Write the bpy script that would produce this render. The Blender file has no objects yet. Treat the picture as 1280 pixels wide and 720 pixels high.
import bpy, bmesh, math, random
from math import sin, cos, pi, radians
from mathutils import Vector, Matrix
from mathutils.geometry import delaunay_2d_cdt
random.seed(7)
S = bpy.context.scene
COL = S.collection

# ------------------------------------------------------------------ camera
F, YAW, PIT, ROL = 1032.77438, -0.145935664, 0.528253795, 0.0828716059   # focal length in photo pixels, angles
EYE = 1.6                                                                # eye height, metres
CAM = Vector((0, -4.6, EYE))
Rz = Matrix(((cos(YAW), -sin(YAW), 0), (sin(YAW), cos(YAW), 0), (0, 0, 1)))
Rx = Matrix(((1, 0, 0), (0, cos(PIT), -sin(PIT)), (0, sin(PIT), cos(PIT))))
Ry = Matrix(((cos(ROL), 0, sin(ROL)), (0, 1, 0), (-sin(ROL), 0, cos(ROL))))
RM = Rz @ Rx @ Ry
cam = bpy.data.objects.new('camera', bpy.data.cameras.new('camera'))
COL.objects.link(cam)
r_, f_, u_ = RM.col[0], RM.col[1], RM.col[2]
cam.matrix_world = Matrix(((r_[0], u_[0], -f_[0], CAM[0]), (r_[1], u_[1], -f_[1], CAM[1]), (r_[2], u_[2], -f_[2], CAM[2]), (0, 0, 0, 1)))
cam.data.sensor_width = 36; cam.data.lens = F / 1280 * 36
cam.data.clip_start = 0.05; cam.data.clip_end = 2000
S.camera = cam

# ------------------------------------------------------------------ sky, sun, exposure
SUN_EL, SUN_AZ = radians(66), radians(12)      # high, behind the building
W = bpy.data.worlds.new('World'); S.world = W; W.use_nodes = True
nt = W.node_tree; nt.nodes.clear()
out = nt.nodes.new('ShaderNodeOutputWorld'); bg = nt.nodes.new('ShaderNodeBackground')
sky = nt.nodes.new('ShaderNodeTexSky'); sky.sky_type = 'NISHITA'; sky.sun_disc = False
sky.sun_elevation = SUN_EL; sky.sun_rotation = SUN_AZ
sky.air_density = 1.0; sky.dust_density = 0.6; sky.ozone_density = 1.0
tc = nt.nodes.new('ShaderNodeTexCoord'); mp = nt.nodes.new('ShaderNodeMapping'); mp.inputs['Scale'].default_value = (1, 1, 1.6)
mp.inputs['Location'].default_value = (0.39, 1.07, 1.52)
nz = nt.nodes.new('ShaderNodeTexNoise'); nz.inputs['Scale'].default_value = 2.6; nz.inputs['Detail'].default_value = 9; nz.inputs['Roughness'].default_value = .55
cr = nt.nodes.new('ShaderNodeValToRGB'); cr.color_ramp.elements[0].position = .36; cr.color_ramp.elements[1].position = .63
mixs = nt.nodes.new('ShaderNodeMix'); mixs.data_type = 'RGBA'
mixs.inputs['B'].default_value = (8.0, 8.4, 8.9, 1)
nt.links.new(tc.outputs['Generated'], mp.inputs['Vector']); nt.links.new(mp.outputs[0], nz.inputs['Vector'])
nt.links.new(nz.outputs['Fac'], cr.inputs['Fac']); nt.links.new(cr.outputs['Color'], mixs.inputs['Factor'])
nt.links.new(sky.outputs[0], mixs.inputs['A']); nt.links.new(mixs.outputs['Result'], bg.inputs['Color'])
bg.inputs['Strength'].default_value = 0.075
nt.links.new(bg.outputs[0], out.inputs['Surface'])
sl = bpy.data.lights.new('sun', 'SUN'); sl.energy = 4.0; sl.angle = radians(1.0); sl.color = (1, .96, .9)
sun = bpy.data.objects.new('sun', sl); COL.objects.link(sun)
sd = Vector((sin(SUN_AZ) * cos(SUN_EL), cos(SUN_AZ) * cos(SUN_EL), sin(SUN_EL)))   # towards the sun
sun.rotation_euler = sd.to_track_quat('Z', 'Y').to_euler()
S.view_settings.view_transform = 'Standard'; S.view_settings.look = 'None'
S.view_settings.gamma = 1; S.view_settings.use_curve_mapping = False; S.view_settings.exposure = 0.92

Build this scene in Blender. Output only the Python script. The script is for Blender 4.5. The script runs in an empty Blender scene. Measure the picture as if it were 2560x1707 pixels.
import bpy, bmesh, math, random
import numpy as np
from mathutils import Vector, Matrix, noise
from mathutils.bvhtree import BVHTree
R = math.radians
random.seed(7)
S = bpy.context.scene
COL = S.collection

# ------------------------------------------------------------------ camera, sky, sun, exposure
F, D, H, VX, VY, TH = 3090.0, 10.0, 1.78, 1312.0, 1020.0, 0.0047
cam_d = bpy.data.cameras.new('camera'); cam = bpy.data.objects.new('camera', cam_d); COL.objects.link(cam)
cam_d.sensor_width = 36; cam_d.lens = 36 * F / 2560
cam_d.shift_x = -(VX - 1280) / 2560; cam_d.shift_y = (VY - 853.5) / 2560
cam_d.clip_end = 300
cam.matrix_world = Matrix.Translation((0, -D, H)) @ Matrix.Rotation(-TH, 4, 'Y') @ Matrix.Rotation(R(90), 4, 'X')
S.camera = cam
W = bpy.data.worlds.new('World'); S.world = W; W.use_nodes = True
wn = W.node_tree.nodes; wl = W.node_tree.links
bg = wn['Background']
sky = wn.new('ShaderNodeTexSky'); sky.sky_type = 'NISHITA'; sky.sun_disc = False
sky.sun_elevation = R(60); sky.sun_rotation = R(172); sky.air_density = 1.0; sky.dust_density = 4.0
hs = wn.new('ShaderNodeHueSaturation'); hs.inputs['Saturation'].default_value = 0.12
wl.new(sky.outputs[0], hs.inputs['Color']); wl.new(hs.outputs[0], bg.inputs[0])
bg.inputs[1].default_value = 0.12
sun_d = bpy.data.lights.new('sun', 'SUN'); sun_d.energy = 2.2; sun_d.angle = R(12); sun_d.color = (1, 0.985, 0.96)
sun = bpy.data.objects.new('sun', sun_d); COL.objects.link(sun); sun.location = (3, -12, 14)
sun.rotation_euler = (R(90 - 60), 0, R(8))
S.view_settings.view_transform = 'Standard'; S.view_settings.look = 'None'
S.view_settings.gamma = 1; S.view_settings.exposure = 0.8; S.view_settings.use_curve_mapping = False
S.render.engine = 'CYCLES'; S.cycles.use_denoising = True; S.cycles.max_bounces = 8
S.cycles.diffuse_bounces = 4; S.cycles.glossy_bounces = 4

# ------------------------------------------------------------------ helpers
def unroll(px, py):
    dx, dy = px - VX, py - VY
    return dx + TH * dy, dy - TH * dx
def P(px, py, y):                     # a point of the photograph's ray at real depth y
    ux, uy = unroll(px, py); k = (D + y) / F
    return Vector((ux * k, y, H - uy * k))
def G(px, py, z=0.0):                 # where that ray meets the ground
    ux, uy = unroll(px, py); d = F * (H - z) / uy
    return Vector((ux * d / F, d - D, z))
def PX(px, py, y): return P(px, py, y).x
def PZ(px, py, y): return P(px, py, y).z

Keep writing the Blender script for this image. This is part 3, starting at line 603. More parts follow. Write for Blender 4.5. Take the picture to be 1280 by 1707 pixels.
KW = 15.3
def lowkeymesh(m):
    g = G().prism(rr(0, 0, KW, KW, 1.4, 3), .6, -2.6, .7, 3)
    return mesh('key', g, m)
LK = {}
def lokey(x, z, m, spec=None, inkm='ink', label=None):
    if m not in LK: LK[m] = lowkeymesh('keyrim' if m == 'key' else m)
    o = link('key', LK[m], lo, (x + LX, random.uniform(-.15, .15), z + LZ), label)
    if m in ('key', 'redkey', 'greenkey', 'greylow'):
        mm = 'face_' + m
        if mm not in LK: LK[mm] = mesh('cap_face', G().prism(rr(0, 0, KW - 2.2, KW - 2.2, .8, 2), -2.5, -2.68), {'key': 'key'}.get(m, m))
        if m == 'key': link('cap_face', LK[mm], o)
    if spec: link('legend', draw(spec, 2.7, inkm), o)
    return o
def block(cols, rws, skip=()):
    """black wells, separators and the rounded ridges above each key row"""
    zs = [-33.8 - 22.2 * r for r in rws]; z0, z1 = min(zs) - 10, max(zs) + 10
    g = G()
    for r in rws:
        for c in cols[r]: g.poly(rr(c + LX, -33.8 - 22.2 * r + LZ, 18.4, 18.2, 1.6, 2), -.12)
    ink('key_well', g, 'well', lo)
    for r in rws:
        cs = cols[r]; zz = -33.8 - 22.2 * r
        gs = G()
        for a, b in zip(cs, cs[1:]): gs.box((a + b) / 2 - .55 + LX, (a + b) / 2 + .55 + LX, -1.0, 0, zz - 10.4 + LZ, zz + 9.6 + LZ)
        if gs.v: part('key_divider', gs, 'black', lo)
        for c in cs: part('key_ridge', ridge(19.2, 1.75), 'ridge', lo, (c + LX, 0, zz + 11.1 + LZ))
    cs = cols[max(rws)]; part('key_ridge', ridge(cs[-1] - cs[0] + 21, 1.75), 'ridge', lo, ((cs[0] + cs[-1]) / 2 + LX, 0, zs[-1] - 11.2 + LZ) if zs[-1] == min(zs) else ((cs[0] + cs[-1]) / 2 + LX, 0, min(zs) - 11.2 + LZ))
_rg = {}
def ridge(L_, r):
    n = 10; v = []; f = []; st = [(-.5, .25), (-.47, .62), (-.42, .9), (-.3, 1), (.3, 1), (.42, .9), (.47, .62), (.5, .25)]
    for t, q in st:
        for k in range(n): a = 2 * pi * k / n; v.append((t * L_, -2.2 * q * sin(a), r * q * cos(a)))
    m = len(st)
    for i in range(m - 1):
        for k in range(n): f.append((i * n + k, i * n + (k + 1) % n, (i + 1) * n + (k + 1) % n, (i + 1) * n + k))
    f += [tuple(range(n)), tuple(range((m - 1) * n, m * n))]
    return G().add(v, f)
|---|
:: STATED PROBLEM ::
Extract every line above containing the word "objects".

:: COMPLETED TASK ::
Write the bpy script that would produce this render. The Blender file has no objects yet. Treat the picture as 1280 pixels wide and 720 pixels high.
cam = bpy.data.objects.new('camera', bpy.data.cameras.new('camera'))
COL.objects.link(cam)
sun = bpy.data.objects.new('sun', sl); COL.objects.link(sun)
cam_d = bpy.data.cameras.new('camera'); cam = bpy.data.objects.new('camera', cam_d); COL.objects.link(cam)
sun = bpy.data.objects.new('sun', sun_d); COL.objects.link(sun); sun.location = (3, -12, 14)